While campy, that level of self-awareness bars Sharknado from being the kind of “pure camp” Susan Sontag describes in seminal 1964 essay “Notes on Camp.” Pure camp is unintentional, deadly serious, and utterly naïve of its absolute failure. She contrasts this with deliberate camp, à la Sharknado, which she says is “usually less satisfying” than pure camp. (Compare Sharknado to camp classics like Mommie Dearest or The Room, and tell me Sontag’s wrong.) One could more accurately describe Sharknado as a kind of “readymade camp,” to borrow a term from David Halperin’s How to Be Gay: a kind of bastardized (heterosexualized? gentrified?) camp sensibility that has already done all the interpretive work for you. You don’t have to wonder whether what you’re watching is good or bad or supposed to be good but bad or supposed to be bad but good. You already know it’s bad, and you know that it’s supposed to be bad. Their understanding of what makes a movie good or bad left unchallenged, the viewer can just sit back and relax as they watch all the shitty-looking CGI sharks eat everyone.

While the Sharknado film series fails at being pure camp by succeeding in trying to fail, Shark by Tara succeeds at being pure camp by failing in trying to succeed—and fail it does on every conceivable level. Its Amazon description says that Tara incorporated “a plethora of lavender[-]colored flowers” into the fragrance, which could mean that it’s supposed to smell like lavender, or at least lavender-colored flowers. It’s also supposed to have notes of iced mint, violet, lemon, jasmine, tuberose, lily-of-the-valley, cool blue rose, amber, and musk. Shark by Tara smells like none of those things, unless “tuberose” is the Latin name for unrefrigerated Jell-O juice. It smells cleaning spray, but girl. Shampoo, but carpet. It’s Axe for girls. Shark by Tara is Axe for girls.

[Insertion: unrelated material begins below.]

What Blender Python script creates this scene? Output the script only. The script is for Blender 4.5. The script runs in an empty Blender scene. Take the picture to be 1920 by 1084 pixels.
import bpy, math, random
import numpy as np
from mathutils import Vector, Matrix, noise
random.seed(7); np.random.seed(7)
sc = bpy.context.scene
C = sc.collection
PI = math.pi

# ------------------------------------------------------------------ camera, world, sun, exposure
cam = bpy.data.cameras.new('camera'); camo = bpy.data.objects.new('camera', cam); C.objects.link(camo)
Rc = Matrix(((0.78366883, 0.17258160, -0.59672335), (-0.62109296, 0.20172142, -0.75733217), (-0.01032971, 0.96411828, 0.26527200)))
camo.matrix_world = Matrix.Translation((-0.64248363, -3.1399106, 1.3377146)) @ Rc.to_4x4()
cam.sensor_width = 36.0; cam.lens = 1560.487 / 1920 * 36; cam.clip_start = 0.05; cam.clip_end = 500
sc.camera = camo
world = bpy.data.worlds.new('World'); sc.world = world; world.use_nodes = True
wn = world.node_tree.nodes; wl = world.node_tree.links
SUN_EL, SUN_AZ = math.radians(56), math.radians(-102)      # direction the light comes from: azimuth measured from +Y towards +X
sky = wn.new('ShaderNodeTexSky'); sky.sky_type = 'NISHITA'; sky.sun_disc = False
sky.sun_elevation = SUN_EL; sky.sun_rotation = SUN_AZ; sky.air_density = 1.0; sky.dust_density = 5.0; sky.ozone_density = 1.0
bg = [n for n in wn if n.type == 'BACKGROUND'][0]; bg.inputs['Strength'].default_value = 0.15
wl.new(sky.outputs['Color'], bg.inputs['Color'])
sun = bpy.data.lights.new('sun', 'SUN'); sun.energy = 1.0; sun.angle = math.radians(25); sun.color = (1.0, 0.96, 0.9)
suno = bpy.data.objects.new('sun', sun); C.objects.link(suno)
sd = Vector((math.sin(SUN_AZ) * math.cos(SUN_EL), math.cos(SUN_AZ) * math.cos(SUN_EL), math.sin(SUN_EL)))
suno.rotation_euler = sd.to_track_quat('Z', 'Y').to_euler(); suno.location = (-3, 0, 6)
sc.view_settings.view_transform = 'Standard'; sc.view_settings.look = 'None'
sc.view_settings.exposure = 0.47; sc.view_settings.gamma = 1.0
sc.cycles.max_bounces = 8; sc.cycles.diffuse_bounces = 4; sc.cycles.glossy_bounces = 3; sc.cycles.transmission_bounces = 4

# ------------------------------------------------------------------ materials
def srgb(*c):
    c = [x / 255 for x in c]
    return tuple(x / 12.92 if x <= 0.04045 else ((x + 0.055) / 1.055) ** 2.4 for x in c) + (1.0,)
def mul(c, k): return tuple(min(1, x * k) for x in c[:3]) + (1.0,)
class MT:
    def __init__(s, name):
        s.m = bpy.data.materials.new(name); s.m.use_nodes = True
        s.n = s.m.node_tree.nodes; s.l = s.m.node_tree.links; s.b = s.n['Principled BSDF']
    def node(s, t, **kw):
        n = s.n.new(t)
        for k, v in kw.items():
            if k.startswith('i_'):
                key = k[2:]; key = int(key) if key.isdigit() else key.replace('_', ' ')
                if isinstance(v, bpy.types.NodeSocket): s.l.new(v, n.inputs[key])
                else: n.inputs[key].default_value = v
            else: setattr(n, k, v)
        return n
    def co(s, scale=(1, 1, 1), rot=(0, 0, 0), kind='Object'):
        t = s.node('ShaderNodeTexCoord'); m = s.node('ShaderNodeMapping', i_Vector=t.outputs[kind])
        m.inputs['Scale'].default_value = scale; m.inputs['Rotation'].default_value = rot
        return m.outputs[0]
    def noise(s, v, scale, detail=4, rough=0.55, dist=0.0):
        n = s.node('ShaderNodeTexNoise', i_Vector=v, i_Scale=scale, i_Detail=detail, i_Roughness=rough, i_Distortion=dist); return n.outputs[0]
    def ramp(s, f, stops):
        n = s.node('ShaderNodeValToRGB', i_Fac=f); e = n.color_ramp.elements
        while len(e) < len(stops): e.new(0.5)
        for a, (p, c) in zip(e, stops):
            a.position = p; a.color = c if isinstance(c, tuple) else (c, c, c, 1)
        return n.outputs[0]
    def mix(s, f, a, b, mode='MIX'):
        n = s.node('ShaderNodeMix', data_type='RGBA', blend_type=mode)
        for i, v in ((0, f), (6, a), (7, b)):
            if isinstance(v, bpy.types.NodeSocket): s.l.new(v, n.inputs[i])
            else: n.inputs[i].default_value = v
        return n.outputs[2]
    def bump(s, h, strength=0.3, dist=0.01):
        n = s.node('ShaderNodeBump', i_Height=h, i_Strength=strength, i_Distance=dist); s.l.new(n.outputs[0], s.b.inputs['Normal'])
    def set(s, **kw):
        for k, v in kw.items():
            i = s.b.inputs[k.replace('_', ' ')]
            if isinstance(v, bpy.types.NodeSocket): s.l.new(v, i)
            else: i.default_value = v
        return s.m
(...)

The font is mostly fine and normal, Sharknado-evoking shark fin and all, until you realize that the shark fin R makes no sense because shark fins don’t look like Rs! They look like As! Of which there are two in Tara’s name!! Which makes you wonder why they didn’t just go with T-[shark fin]-R-[shark fin]!!!!

And then there’s what you’re not seeing: the word “Sharknado.” That’s because Shark by Tara doesn’t appear to be affiliated with the Syfy series of films in any way, shape, or form! It’s distributed by Taralinz Perfume LLC, a limited liability company variously registered under Tara Reid’s name as well as those of former Mrs. Florida International Lindsey Berman and her ex-husband, lawyer Russell Berman. (Tara + Lindsey = Taralinz, I’m guessing.) I reached out to the number associated with Taralinz Perfume’s address on the box to find out if Shark by Tara is officially tied to the Sharknado movies or if it’s just a clever cash-in on the actress’ part. I also reached out to Syfy. I’ve yet to hear anything definitive back from either party, but I’ll update this post if I do.

Moving on, it even sprays weird! Here’s what it squirts out at an approximate 12-inch range…

…and six inches…

…and one inch away from its target.

Or, from another angle…

Yes, that is a puddle of eau de parfum you’re looking at, reflecting off of the deeply Photo Booth-unfriendly fluorescent lighting overhead.

I washed my hands immediately. With soap. Three consecutive times. And yet, it lingered. And yet, I love it. From the scent and design to the marketing and application, Shark by Tara fails on every conceivable level. But in doing so, it becomes what Sharknado never could: a camp masterpiece.